§ Required task:
Using the records that appear below, write out exactly the lines from the one with "The Blender Python script for this scene continues." through the one with "DZ+0.07).build('trim_4', DARKW_X, bevel=0.006))", keeping both end lines.

§ Source material:
● ● ● ● ● ● ●

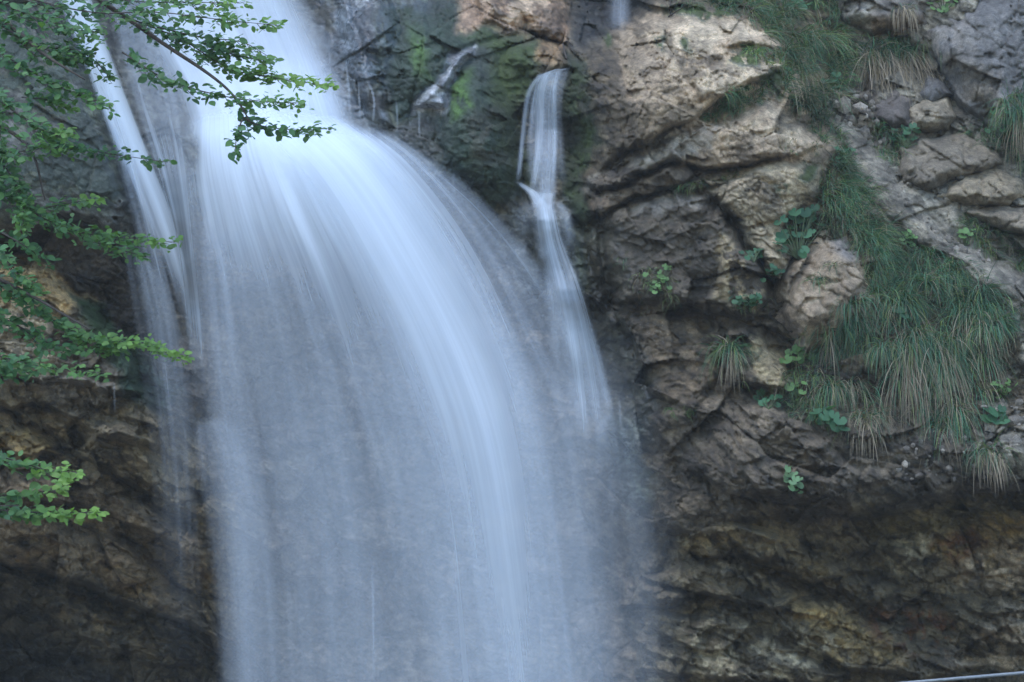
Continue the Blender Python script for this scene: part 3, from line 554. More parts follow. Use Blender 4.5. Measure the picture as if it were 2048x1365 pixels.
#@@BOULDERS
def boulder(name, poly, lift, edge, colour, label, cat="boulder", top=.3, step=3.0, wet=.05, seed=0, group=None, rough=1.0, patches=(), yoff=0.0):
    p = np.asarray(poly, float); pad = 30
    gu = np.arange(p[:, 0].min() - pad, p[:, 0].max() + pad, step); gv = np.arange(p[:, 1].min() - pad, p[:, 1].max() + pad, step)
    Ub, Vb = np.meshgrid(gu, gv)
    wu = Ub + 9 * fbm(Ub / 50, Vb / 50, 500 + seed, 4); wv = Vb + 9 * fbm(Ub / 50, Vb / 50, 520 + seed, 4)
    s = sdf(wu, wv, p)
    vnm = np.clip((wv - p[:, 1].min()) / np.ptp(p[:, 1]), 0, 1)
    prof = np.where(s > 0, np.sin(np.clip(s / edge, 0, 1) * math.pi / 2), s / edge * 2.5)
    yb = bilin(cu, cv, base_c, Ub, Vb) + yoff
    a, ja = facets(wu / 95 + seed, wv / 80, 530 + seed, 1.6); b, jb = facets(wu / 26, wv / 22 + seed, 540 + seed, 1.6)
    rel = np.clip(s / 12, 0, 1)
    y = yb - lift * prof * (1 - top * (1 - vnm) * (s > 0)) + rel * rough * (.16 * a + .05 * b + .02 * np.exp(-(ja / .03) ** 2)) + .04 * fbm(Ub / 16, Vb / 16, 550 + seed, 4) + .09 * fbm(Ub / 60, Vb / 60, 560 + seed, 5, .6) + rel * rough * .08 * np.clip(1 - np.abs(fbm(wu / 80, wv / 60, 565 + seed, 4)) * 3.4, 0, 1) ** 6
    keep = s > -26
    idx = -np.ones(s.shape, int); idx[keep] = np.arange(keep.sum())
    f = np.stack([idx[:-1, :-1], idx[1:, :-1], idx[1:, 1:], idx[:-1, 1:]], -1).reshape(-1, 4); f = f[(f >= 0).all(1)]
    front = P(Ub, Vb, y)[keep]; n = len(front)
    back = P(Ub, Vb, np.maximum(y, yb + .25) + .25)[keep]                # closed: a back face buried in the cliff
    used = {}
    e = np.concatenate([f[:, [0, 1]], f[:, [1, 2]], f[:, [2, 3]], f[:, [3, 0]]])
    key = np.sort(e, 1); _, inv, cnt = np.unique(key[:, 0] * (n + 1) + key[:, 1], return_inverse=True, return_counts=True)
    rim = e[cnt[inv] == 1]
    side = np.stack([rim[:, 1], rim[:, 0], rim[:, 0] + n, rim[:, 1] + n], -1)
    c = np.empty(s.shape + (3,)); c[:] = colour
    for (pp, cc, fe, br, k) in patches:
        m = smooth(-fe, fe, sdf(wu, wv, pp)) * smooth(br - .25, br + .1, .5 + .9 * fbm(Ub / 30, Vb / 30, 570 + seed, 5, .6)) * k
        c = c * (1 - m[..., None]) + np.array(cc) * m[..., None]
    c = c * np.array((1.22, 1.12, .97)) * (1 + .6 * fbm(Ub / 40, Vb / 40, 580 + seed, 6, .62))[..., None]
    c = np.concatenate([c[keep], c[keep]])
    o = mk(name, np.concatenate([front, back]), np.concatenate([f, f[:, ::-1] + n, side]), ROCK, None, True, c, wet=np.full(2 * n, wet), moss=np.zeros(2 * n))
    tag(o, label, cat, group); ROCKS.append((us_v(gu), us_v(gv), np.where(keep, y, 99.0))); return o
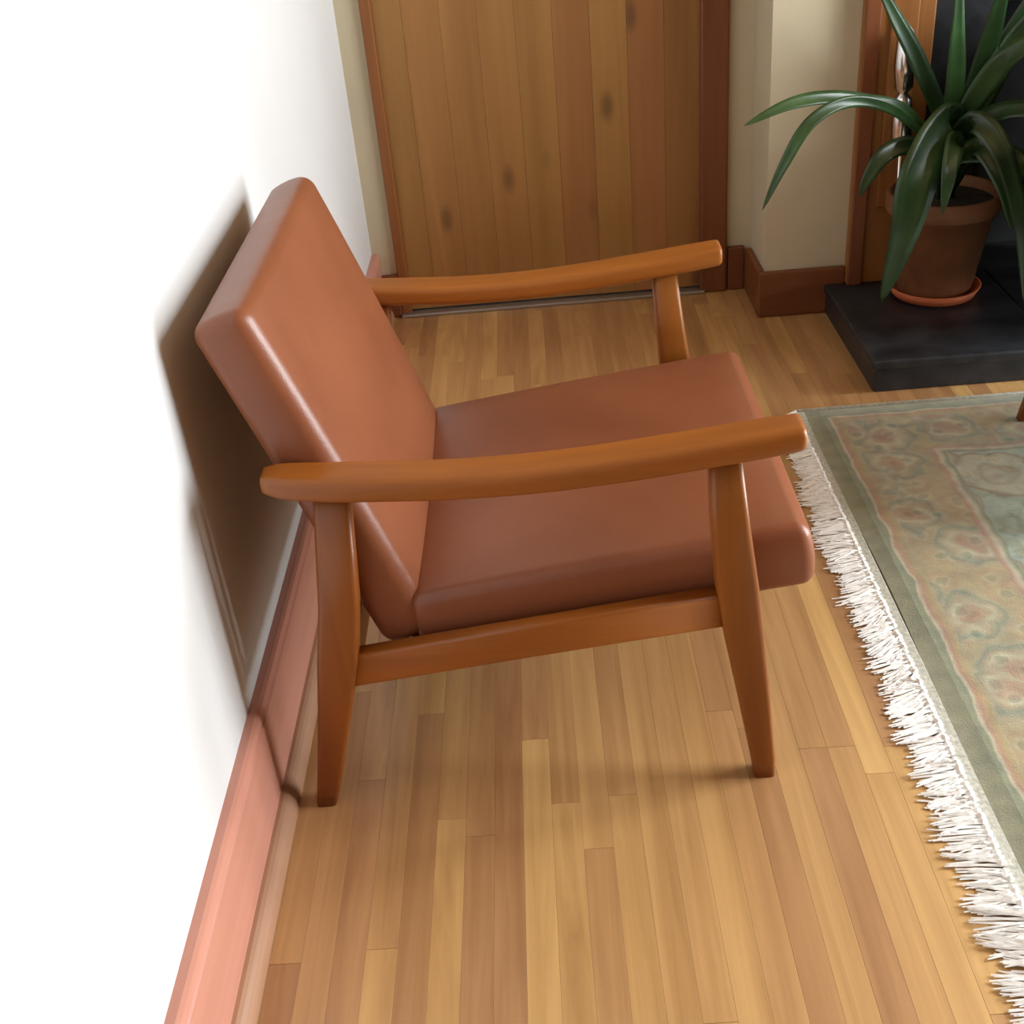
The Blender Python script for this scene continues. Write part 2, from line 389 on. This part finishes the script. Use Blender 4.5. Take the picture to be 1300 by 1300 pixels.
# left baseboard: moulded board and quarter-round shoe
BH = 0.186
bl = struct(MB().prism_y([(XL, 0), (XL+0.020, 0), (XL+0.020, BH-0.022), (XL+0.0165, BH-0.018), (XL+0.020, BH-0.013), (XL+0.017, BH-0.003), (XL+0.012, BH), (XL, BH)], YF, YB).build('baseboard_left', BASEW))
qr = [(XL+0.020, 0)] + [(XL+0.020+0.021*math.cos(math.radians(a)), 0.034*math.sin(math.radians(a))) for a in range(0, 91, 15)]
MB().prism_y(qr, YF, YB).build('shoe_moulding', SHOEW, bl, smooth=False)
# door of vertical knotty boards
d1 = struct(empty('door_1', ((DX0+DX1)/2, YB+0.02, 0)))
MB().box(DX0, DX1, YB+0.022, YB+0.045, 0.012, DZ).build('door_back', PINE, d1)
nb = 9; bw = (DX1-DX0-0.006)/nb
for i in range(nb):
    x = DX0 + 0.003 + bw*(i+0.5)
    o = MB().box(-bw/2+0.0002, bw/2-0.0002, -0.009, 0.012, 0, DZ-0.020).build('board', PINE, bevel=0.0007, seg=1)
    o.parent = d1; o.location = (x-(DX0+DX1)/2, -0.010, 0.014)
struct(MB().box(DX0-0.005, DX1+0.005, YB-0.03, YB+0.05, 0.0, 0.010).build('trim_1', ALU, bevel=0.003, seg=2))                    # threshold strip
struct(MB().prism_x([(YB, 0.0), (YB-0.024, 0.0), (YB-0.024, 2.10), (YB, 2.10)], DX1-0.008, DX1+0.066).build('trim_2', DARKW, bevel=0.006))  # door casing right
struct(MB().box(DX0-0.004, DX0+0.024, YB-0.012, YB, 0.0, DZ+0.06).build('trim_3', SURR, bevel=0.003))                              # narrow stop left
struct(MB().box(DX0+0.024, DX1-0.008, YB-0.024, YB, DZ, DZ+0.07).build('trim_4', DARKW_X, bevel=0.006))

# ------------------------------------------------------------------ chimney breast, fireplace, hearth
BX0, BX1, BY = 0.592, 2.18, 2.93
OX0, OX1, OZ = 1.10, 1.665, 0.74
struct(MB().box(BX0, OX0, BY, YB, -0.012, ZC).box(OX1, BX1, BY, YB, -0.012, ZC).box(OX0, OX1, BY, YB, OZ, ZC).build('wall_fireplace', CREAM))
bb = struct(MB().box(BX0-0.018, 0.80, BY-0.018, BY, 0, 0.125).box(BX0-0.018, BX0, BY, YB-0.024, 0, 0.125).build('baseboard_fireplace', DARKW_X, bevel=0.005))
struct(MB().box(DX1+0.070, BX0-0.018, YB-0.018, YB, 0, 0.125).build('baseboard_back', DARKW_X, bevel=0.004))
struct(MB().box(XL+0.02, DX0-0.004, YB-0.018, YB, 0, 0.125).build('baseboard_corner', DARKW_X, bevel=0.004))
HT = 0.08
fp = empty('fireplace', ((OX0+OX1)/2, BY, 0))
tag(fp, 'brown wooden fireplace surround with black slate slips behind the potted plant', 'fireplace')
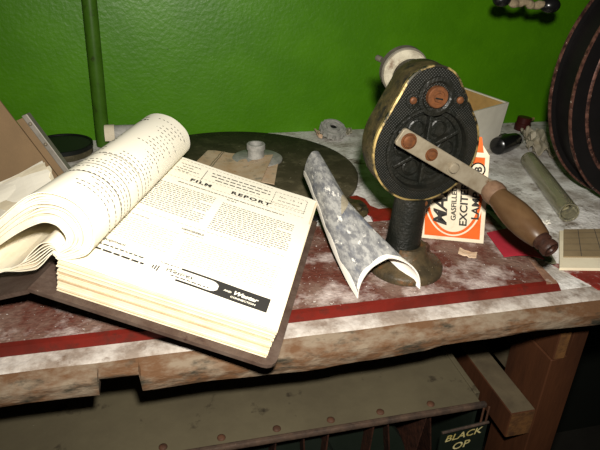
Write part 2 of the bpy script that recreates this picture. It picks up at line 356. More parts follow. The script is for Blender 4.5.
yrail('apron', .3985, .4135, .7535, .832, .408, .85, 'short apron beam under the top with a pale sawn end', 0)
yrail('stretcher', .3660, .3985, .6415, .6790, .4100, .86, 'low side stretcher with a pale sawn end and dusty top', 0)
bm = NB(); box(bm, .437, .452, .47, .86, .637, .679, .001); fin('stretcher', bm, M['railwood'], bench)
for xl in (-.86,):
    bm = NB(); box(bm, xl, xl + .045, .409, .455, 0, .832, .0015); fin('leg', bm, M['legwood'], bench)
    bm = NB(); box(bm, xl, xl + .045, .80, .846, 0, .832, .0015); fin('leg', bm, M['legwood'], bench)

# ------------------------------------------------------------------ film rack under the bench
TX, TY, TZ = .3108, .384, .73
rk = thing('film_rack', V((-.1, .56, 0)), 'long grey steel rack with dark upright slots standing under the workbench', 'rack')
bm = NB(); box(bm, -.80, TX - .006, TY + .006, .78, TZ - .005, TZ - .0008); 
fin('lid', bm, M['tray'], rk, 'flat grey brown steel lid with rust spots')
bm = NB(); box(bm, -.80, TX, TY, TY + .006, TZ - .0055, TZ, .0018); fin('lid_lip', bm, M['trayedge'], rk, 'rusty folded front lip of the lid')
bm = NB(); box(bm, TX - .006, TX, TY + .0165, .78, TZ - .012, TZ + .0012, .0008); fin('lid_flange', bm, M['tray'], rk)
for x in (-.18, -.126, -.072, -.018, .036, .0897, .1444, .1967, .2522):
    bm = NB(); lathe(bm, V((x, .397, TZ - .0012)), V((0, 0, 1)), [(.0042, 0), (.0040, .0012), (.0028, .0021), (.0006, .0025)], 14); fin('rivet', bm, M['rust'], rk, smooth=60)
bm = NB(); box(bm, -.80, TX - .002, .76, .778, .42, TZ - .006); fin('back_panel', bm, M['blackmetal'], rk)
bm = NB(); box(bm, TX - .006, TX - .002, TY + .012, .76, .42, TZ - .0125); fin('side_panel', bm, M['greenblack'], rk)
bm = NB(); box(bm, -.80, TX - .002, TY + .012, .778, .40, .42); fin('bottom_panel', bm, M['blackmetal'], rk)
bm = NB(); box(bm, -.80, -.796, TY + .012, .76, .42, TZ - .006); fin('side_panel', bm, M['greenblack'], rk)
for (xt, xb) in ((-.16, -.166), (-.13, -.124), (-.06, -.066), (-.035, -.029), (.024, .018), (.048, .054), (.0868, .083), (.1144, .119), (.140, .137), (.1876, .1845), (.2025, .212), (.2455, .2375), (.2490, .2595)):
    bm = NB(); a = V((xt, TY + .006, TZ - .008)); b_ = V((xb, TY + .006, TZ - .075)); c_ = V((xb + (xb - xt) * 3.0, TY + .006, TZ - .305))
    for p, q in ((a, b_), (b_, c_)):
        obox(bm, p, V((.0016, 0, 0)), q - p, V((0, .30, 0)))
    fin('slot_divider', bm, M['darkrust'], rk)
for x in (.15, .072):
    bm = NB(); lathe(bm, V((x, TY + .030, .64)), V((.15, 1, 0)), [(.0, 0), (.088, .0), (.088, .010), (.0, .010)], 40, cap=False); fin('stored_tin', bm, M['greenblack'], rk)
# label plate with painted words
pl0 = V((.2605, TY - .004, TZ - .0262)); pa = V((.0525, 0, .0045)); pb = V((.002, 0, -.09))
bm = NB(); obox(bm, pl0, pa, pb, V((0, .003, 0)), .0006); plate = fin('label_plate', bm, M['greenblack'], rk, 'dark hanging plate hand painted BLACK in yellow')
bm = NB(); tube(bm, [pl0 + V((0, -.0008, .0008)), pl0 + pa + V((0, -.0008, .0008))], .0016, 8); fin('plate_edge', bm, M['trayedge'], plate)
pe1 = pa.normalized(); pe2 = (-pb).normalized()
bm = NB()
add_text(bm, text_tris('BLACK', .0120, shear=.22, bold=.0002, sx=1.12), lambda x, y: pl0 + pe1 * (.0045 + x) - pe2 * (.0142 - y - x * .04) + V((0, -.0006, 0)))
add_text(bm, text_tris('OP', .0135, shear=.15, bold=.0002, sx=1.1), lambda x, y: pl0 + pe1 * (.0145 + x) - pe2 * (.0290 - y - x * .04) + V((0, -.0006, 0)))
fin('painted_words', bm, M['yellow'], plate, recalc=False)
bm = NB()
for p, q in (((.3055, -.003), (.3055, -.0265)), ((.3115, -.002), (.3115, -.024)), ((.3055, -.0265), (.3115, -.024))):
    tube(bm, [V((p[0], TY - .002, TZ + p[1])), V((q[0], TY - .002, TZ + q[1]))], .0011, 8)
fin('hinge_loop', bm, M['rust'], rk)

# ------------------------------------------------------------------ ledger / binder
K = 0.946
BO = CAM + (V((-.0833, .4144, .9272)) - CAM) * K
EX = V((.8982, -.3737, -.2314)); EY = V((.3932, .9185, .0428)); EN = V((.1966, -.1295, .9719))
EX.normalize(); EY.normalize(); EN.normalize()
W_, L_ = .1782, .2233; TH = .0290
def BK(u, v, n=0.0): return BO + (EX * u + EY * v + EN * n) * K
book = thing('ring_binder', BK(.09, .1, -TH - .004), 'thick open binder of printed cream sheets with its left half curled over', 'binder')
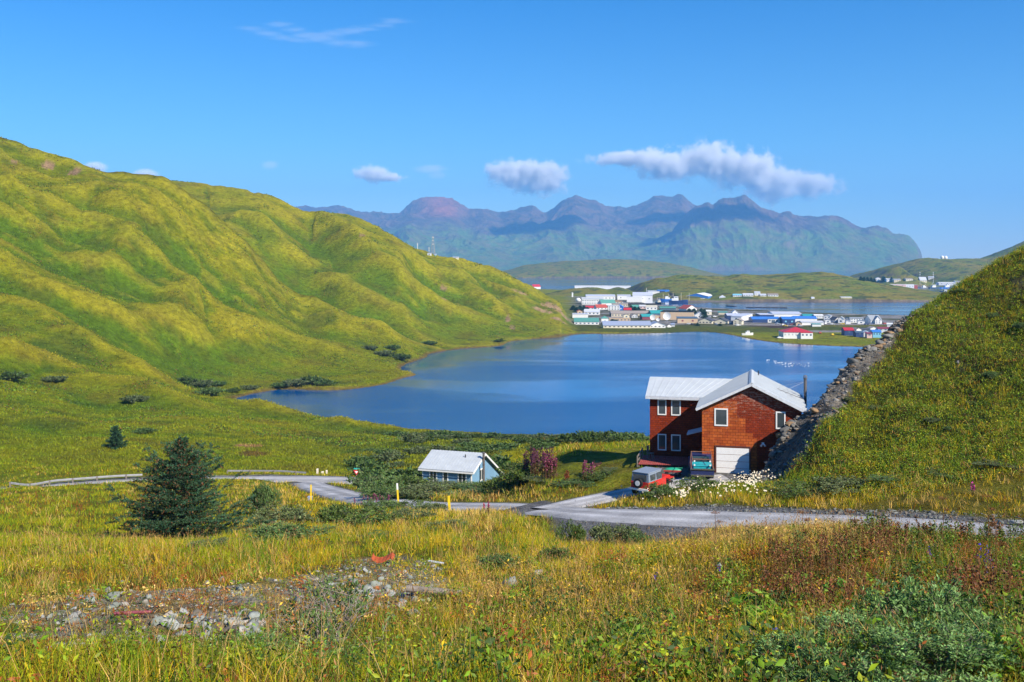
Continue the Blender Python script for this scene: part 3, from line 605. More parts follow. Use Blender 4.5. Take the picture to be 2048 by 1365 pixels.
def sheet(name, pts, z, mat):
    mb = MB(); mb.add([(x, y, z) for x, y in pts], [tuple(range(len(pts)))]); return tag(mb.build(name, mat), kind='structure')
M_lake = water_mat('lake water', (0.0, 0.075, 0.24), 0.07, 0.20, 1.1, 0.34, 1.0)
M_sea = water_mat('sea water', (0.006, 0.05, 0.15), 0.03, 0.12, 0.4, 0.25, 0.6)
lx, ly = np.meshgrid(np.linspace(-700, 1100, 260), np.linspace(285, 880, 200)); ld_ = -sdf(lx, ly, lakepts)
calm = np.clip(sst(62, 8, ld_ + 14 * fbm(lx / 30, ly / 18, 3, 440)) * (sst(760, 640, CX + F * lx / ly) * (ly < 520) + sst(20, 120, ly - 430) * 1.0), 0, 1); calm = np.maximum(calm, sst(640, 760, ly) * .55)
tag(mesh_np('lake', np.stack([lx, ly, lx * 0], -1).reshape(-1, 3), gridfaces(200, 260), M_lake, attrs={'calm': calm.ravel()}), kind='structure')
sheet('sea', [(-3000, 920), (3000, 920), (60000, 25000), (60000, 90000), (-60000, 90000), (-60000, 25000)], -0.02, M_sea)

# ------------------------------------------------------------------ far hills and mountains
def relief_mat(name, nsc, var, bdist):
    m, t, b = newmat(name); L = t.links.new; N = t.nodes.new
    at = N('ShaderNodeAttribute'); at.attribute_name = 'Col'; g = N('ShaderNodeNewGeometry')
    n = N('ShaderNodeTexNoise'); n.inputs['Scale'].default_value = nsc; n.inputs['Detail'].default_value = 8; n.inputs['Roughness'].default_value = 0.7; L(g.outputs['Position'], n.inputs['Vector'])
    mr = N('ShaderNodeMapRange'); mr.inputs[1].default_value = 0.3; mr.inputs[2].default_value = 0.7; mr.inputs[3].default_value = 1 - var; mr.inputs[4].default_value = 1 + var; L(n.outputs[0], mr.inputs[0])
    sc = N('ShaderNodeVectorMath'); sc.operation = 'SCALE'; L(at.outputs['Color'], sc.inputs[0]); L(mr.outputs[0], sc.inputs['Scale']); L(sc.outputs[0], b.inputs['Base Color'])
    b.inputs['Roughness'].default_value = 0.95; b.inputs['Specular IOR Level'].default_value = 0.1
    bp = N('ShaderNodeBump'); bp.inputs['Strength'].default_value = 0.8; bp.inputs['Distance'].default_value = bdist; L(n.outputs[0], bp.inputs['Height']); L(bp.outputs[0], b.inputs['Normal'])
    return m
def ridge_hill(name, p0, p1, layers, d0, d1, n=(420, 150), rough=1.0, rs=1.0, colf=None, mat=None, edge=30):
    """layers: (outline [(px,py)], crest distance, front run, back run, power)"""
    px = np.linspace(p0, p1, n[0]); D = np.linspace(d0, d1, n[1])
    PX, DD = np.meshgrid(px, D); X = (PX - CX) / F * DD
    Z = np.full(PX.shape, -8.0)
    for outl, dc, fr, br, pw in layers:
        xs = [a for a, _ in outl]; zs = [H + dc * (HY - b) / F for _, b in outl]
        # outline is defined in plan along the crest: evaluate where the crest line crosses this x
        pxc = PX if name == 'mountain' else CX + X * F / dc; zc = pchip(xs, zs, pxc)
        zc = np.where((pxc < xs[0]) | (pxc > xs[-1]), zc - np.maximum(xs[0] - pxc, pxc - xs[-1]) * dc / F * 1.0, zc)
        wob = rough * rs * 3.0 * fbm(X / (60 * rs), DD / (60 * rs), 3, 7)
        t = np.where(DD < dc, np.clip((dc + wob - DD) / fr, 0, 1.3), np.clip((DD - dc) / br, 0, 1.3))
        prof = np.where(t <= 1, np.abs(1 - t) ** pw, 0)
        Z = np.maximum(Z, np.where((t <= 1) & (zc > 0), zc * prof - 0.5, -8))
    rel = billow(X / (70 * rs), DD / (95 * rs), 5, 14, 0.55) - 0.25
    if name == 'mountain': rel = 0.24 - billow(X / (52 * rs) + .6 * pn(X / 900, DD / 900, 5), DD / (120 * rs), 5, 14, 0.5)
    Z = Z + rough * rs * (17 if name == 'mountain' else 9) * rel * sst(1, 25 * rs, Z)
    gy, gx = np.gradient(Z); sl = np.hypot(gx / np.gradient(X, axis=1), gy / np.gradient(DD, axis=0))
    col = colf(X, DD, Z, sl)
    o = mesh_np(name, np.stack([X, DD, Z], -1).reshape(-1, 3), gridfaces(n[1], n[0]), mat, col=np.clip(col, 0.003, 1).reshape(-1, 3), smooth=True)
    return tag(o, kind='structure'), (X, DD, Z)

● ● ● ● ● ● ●

§ Result of the task:
The Blender Python script for this scene continues. Write part 2, from line 389 on. This part finishes the script. Use Blender 4.5. Take the picture to be 1300 by 1300 pixels.
# left baseboard: moulded board and quarter-round shoe
BH = 0.186
bl = struct(MB().prism_y([(XL, 0), (XL+0.020, 0), (XL+0.020, BH-0.022), (XL+0.0165, BH-0.018), (XL+0.020, BH-0.013), (XL+0.017, BH-0.003), (XL+0.012, BH), (XL, BH)], YF, YB).build('baseboard_left', BASEW))
qr = [(XL+0.020, 0)] + [(XL+0.020+0.021*math.cos(math.radians(a)), 0.034*math.sin(math.radians(a))) for a in range(0, 91, 15)]
MB().prism_y(qr, YF, YB).build('shoe_moulding', SHOEW, bl, smooth=False)
# door of vertical knotty boards
d1 = struct(empty('door_1', ((DX0+DX1)/2, YB+0.02, 0)))
MB().box(DX0, DX1, YB+0.022, YB+0.045, 0.012, DZ).build('door_back', PINE, d1)
nb = 9; bw = (DX1-DX0-0.006)/nb
for i in range(nb):
    x = DX0 + 0.003 + bw*(i+0.5)
    o = MB().box(-bw/2+0.0002, bw/2-0.0002, -0.009, 0.012, 0, DZ-0.020).build('board', PINE, bevel=0.0007, seg=1)
    o.parent = d1; o.location = (x-(DX0+DX1)/2, -0.010, 0.014)
struct(MB().box(DX0-0.005, DX1+0.005, YB-0.03, YB+0.05, 0.0, 0.010).build('trim_1', ALU, bevel=0.003, seg=2))                    # threshold strip
struct(MB().prism_x([(YB, 0.0), (YB-0.024, 0.0), (YB-0.024, 2.10), (YB, 2.10)], DX1-0.008, DX1+0.066).build('trim_2', DARKW, bevel=0.006))  # door casing right
struct(MB().box(DX0-0.004, DX0+0.024, YB-0.012, YB, 0.0, DZ+0.06).build('trim_3', SURR, bevel=0.003))                              # narrow stop left
struct(MB().box(DX0+0.024, DX1-0.008, YB-0.024, YB, DZ, DZ+0.07).build('trim_4', DARKW_X, bevel=0.006))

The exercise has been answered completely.